In presidential elections, NC goes Republican (the last election was 56%-44%) but there are strong Democratic pockets (with all sorts of gerrymandering disputes) including Mecklenburg County, where Charlotte is. Therefore, the reform could grant the Democratic candidate three votes (Kerry won three districts in 2004) and perhaps more, though I haven’t had a chance to look at the outcomes of each district. Since it would go into effect in 2008, the reform would have an immediate impact. As I've mentioned before, NC might even gain an electoral vote after the 2010 Census because of immigration.
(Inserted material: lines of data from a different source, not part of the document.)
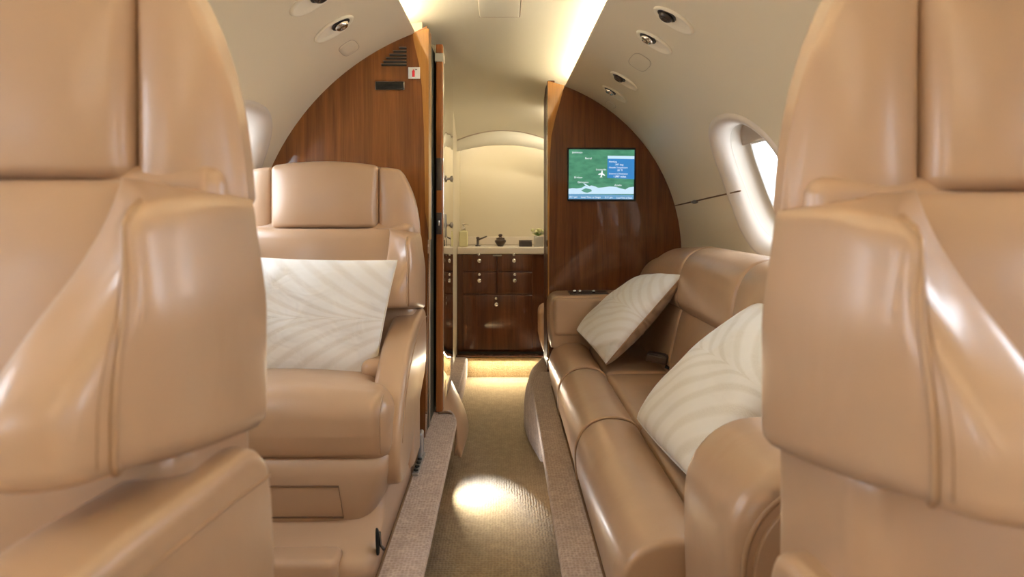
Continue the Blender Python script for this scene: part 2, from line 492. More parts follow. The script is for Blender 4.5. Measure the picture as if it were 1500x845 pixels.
# ------------------------------------------------------------------ bulkheads
def arc_out(side, y, ta, tb, n, r=RC+.004): return [Vector((side*r*math.cos(ta+(tb-ta)*i/n), y, RZ+r*math.sin(ta+(tb-ta)*i/n))) for i in range(n+1)]
yl = 2.31
P = [Vector((-.275, yl, LH+.004)), Vector((-.262, yl, CZ+.12)), Vector((-.268, yl, CZ+.655))]+[Vector((-.318, yl, CZ+.63))]+arc_out(-1, yl, 1.20, -.70, 40)
bl = setp(mk('wall_bulkhead_left', prism(P, (0, .07, 0)), M['woodL'], smooth=False), kind='structure')
# edge cap flaring wide at the top, its lit sheen painted as a golden tone
E = [(-.318, .628), (-.315, .60), (-.296, .52), (-.286, .44), (-.279, .30), (-.274, -.0), (-.264, -.06), (-.2625, -.08), (-.262, -.1), (-.262, .3), (-.262, .645)]
def cap(E, y, side, name, parent, t=.09):
    Pp = [Vector((a, y-.006, CZ+b)) for a, b in E]
    return mk(name, prism(Pp, (0, t, 0)), M['gold'], parent, smooth=False)
cap(E, yl, -1, 'edge_cap', bl)
yr = 3.29
P = [Vector((.222, yr, LH-.15)), Vector((.222, yr, CZ+.655)), Vector((.305, yr, CZ+.632))]+arc_out(1, yr, 1.22, -.70, 40)
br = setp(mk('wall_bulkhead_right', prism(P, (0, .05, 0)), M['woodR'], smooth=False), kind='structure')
E = [(.307, .632), (.285, .55), (.262, .47), (.242, .38), (.234, .25), (.231, -.1), (.230, -.79), (.225, -.79), (.224, .655)]
cap(E, yr, 1, 'edge_cap', br, .012)
jm = setp(mk('trim_6', rbox(.2245, .26, yr+.006, yr+.33, LH-.18, CZ+.66, .006, 3, 4), M['jamb']), kind='structure')

# ------------------------------------------------------------------ lavatory beyond
yc = 4.04
setp(mk('wall_lavatory_left', box(-.36, -.285, 2.75, 4.35, -.02, CZ+.70), M['lav'], smooth=False), kind='structure')
setp(mk('wall_lavatory_right', box(.44, .50, yr+.05, 4.35, -.02, CZ+.70), M['lav'], smooth=False), kind='structure')
# back wall and the arched valance before it
setp(mk('wall_back', box(-.95, .95, 4.32, 4.36, -.02, CZ+.75), M['lav'], smooth=False), kind='structure')
n = 24
top = [(-.44+.88*i/n, CZ+.505-.145*abs(-1+2*i/n)**2) for i in range(n+1)]
def low(x): return CZ+.412-.50*x*x
rowsf = []
for x, z in top: rowsf.append([(x, yc, z), (x, yc, low(x)), (x, yc+.018, low(x)), (x, yc+.018, z+.01)])
setp(mk('trim_7', loft(rowsf, closed=True), M['cream2']), kind='structure')
setp(mk('trim_8', loft([[(x, yc-.001+.0, z+.004), (x, yc-.004, z-.001), (x, yc-.001, z-.006)] for x, z in [(a, b-.002) for a, b in top]]), M['shade']), kind='structure')
setp(mk('ceiling_lavatory', box(-.5, .5, yc+.01, 4.35, CZ+.52, CZ+.56), M['lav'], smooth=False), kind='structure')
L = empty('valance_light', (0, yc+.10, CZ+.47), 'warm light strip concealed behind the arched panel over the vanity', 'light')
pts = [(-.30+.6*i/20, yc+.05, low(-.30+.6*i/20)+.045) for i in range(21)]
mk('light_strip', tube(pts, .009), M['lavlamp'], L)
pts2 = [(a, b, c+.012) for a, b, c in pts]
mk('light_base', tube(pts2, .007), M['white'], L)
# step up to the lavatory, carpeted, with its courtesy light
sy = 3.95
setp(mk('floor_lavatory', box(-.285, .44, sy+.012, 4.35, -.02, CZ-.885), M['carpetG'], smooth=False), kind='structure')
setp(mk('trim_9', rbox(-.285, .44, sy, sy+.05, CZ-.878, CZ-.868, .004, 2, 4), M['woodC']), kind='structure')
setp(mk('trim_10', rbox(-.30, -.215, 3.2, sy+.0, 0, CZ-.875, .012, 3, 4), M['carpetP']), kind='structure')
area('step_light', (0.0, sy-.012, CZ-.882), .40, 2.4, (1, .88, .66), (0, -.7, -1), .012)

setp(mk('floor_under_left', box(-.95, -.37, 2.68, 4.34, -.02, LH), M['carpetP'], smooth=False), kind='structure')
setp(mk('floor_under_right', box(.51, .95, 3.31, 4.34, -.02, LH), M['carpetP'], smooth=False), kind='structure')
for s in (-1, 1): setp(mk('ceiling_edge', box(*sorted((s*.30, s*.60)), 3.42 if s > 0 else 2.43, 4.34, CZ+.60, CZ+.74), M['lav'], smooth=False), kind='structure')
# vanity cabinet
vc = empty('vanity_cabinet', (0, yc+.1, CZ-.885), 'dark glossy mahogany vanity cabinet with four drawers under the cream counter', 'cabinet')
cx0, cx1 = -.284, .262
mk('carcass', rbox(cx0, cx1, yc, 4.30, CZ-.885, CZ-.262, .004, 2, 6), M['woodC'], vc)
mk('kickboard', rbox(cx0+.01, cx1-.01, yc-.004, yc+.01, CZ-.883, CZ-.862, .003, 2, 4), M['black'], vc)
def knob(px, py, parent, y=yc-.008, r=.0145):
    c = at(px, py, y-.012)
    mk('knob', lathe([(.0008, .0), (r*.55, .001), (r*.95, .007), (r, .012), (r*.8, .018), (r*.45, .022), (r*.45, .032)], c-Vector((0, .008, 0)), (0, 1, 0), 20), M['chrome'], parent)
    mk('keyhole_plate', lathe([(.0085, 0), (.009, .003), (.001, .003)], at(px, py-9, yc-.014), (0, 1, 0), 16), M['chrome'], parent)
def front(name, px0, py0, px1, py1, kn, ):
    a = at(px0, py0, yc-.008); b = at(px1, py1, yc-.008)
    d = mk(name, rbox(a.x, b.x, yc-.009, yc+.004, b.z, a.z, .0035, 3, 4), M['woodC'], vc)
    d.location = (0, 0, 0)
    knob(kn[0], kn[1], vc if 0 else d)
# (children of a child whose own location is zero keep the same frame)
front('drawer', 678, 373, 727.3, 397, (702, 382)); front('drawer', 728.7, 373, 780, 397, (753, 382))
front('drawer', 678, 399, 727.3, 430, (702, 411)); front('drawer', 728.7, 399, 780, 430, (754, 411))
front('door', 678, 432, 780, 513, (727, 446))
a = at(722, 373.2, yc-.002)
mk('latch', rbox(a.x, a.x+.055, yc-.013, yc+.002, a.z-.007, a.z+.001, .003, 2, 4), M['brass'], vc)
ct = setp(mk('countertop', rbox(-.284, .30, yc-.012, 4.299, CZ-.2615, CZ-.219, .006, 3, 6), M['counter'], base=(0, 4.1, CZ-.262)), 'cream solid counter slab on the dark mahogany vanity', 'countertop')
setp(mk('trim_14', rbox(-.284, .40, 4.300, 4.3195, CZ-.219, CZ-.165, .004, 2, 6), M['counter']), kind='structure')
ch = CZ-.219
# soap bottle
s0 = at(679, 358, 4.10); s0.z = ch
b = empty('soap_bottle', s0, 'pale yellow liquid soap bottle with a silver pump by the mirror door', 'bottle')
mk('bottle', rbox(s0.x-.028, s0.x+.028, s0.y-.02, s0.y+.02, ch, ch+.100, .010, 4, 4), M['soap'], b)
mk('pump', lathe([(.014, 0), (.014, .020), (.006, .022), (.006, .034), (.010, .035), (.010, .044), (.002, .046)], (s0.x, s0.y, ch+.100), n=20), M['chrome'], b)
mk('nozzle', tube([(s0.x, s0.y, ch+.140), (s0.x+.02, s0.y-.012, ch+.141), (s0.x+.03, s0.y-.018, ch+.136)], .0035), M['chrome'], b)
# faucet
s0 = at(700, 358, 4.16); s0.z = ch
b = empty('faucet', s0, 'slim bronze faucet with a lever spout standing on the counter', 'faucet')
mk('body', lathe([(.017, 0), (.017, .005), (.009, .008), (.008, .045), (.011, .048), (.011, .056), (.002, .060)], s0, n=20), M['lock'], b)
mk('spout', tube([s0+Vector((0, 0, .040)), s0+Vector((.025, -.01, .050)), s0+Vector((.058, -.02, .064))], [.006, .005, .004]), M['lock'], b)
# dark jar
s0 = at(733, 358, 4.16); s0.z = ch
b = empty('jar', s0, 'small dark round jar with a knobbed lid in the middle of the counter', 'jar')
mk('body', lathe([(.016, 0), (.02, .004), (.036, .028), (.036, .036), (.026, .044), (.024, .046)], s0, n=28), M['dark'], b)
mk('lid', lathe([(.027, .046), (.027, .052), (.012, .056), (.008, .060), (.014, .068), (.012, .075), (.001, .078)], s0, n=24), M['dark'], b)
# dark patterned box
s0 = at(770, 358, 4.12); s0.z = ch
b = empty('tissue_box', s0, 'small flat brown patterned box on the counter beside the flower cube', 'box')
mk('box_body', rbox(s0.x-.042, s0.x+.040, s0.y-.02, s0.y+.03, ch, ch+.034, .004, 3, 4), M['lock'], b)
mk('box_lid', rbox(s0.x-.043, s0.x+.041, s0.y-.021, s0.y+.031, ch+.034, ch+.040, .002, 2, 4), M['dark'], b)
# flowers in a glass cube
s0 = at(789, 358, 4.12); s0.z = ch
b = empty('flower_vase', s0, 'square mirrored glass cube of pale yellow flowers on the counter', 'vase')
vs = mk('vase', rbox(s0.x-.030, s0.x+.030, s0.y-.030, s0.y+.030, ch, ch+.066, .004, 3, 4), mat('silvered_glass', (.50, .47, .40), .15, .4), b)
random.seed(3)
for i in range(15):
    a = random.uniform(0, 2*PI); rr = random.uniform(0, .045); c = s0+Vector((rr*math.cos(a)-.006, rr*math.sin(a)*.6, .085+random.uniform(-.008, .022)))
    fl = []
    for k in range(9):
        an = 2*PI*k/9
        d = Vector((math.cos(an), math.sin(an), .5)).normalized(); w = d.cross(Vector((0, 0, 1))).normalized()*.006
        fl.append(([tuple(c), tuple(c+d*.010+w), tuple(c+d*.017), tuple(c+d*.010-w)], [(0, 1, 2, 3)]))
    fl.append(lathe([(.001, -.004), (.009, -.002), (.010, .004), (.005, .009), (.001, .010)], c, n=10))
    mk('flower', join(*fl), M['petal'], b)
lv = []
for i in range(26):
    a = random.uniform(0, 2*PI); c = s0+Vector((0, 0, .066)); d = Vector((math.cos(a)*.9, math.sin(a)*.6, random.uniform(.1, .9))).normalized(); L_ = random.uniform(.035, .058)
    w = d.cross(Vector((0, 0, 1))).normalized()*.006
    lv.append(([tuple(c), tuple(c+d*L_*.5+w), tuple(c+d*L_), tuple(c+d*L_*.5-w+Vector((0, 0, .002)))], [(0, 1, 2, 3)]))
mk('leaves', join(*lv), M['leaf'], b)
# leather padded lavatory seat glimpsed behind the jamb
b = empty('lavatory_seat', (.34, 3.86, CZ-.885), 'tan leather lavatory seat side glimpsed between vanity and right door jamb', 'seat')
mk('side_pad', rbox(.205, .40, 3.70, 3.93, CZ-.84, CZ-.54, .045, 5, 5, lambda q, w: q+Vector((.05*max(0, -w.z)**2, 0, 0))), M['leather'], b)
mk('base', rbox(.27, .42, 3.72, 3.92, CZ-.885, CZ-.82, .01, 3, 4), M['shell'], b)

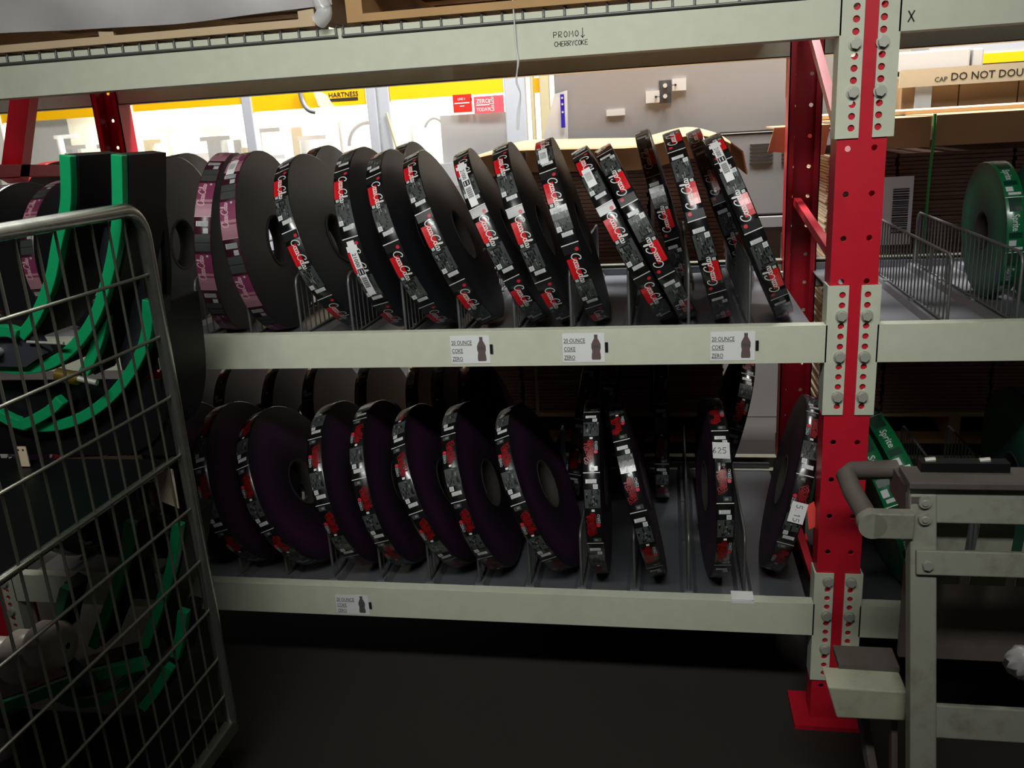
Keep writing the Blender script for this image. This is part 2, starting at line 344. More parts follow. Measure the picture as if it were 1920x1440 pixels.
def roll_mesh(rim, face):
    mb = MB(); h = .06; rc = 3.0
    prof = [(rc, -RW), (RR*.5, -RW-.02), (RR-h, -RW)]; mb.lathe(prof, n=96, m=1, axis='x')
    mb.lathe([(RR-h, -RW), (RR, -RW+h*.5), (RR, -h*.5), (RR-h, 0)], n=96, m=0, axis='x')
    mb.lathe([(RR-h, 0), (RR*.5, .02), (rc, 0)], n=96, m=1, axis='x'); mb.lathe([(rc, 0), (rc, -RW)], n=96, m=1, axis='x')
    return mb.mesh('wound_film', [rim, face])
def core_mesh():
    mb = MB(); mb.lathe([(3.0, .05), (3.0, -RW-.05), (2.72, -RW-.05), (2.72, .05), (3.0, .05)], n=48, axis='x'); return mb.mesh('core', ['core'])
CORE = core_mesh(); ROLL = {}
def strip_label():
    """long white shipping label: count, a black box and a bar code, bent round the rim"""
    mb = MB(); F = [rim_fn(x) for x in (.09, .1, .11)]
    rrect(mb, 0, 6.2, .42, 1.22, 0, F[0]); rrect(mb, .5, 1.1, .2, 1.4, 0, F[0])
    put_text(mb, '21000', (1.3, .58), .62, 1, F[1], fit=1.5); rrect(mb, 3.0, 3.7, .48, 1.16, 1, F[1]); rrect(mb, 3.1, 3.6, .6, .7, 0, F[2]); rrect(mb, 3.1, 3.6, .9, 1.0, 0, F[2])
    for q in range(11): rrect(mb, 3.95+q*.12, 4.0+q*.12+.03*(q % 2), .52, 1.1, 1, F[1])
    return mb.mesh('shipping_label', ['paper', 'ink'])
STRIP = strip_label()
def small_label():
    mb = MB(); F = [rim_fn(x) for x in (.09, .1)]
    rrect(mb, 0, 2.6, .35, 1.25, 0, F[0])
    for q in range(10): rrect(mb, .7+q*.11, .75+q*.11, .45, 1.1, 1, F[1])
    return mb.mesh('shipping_label', ['paper', 'busylight'])
SMALL = small_label()
def tilted_axes(tilt, yaw):
    a, b = math.radians(tilt), math.radians(yaw); Rz = Matrix.Rotation(b, 3, 'Z')
    return Rz @ Vector((math.cos(a), 0, math.sin(a))), Rz @ Vector((0, 1, 0)), Rz @ Vector((-math.sin(a), 0, math.cos(a)))
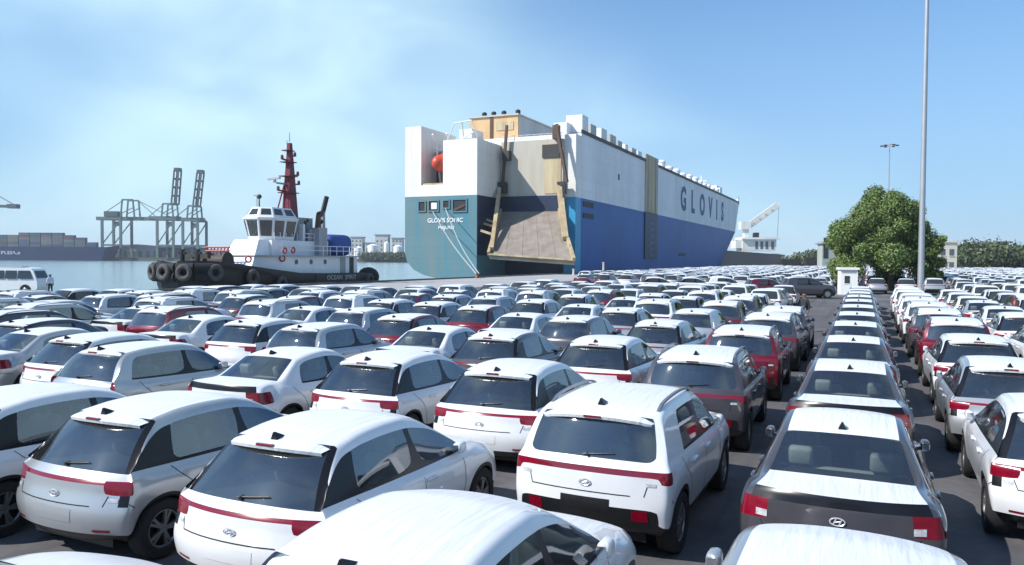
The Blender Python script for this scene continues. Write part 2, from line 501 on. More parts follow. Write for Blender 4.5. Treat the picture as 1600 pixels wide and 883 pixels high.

Obviously, then, Republicans don’t like it, as it guarantees their candidate will lose a few electoral votes. Democrats say it would bring more presidential candidates to the state because the outcome would no longer be a foregone conclusion. However, I would hope that this generates more discussion about a) the Electoral College; and b) the desirability of winner-take-all within the context of the Electoral College.

So far, though, the debate is entirely partisan, and the larger question—what is the best way to elect a president in this country?—is barely being addressed. In general, the debate is receiving remarkably little media attention.


Anonymous,  6:00 PM  

Granted we've had a couple of extremely close calls in the electoral college, but it takes a rare super-close election for any candidate to care about a few congressional districts when other states swing their entire bloc. It's close to a pointless "reform."

And if it went nationwide, the congressional-district allocation would be even worse than the current prevailing method (awful though that is). There are so few swing congressional districts, and the last thing we need is yet another incentive for parties controlling state legislatures to engaged in gerrymanders.

Let's push for the NPV instead. I agree that anything that gets people talking about the EC is a good thing. But I wonder, is there any talk about the NPV in NC? The movement's website shows some NC sponsors. Is it possible that the congressional-district plan was an attempt to say "reform? we've done that, already"?

Greg Weeks 6:30 PM  

I've not heard of any widespread movement, but even this vote caught me by surprise (and, incidentally, as far as I can tell, they did not vote on this issue Friday).

I agree with your arguments, though at the moment I see it as Democrats wanting more electoral votes for a Democrat in NC, and not as part of a national reform.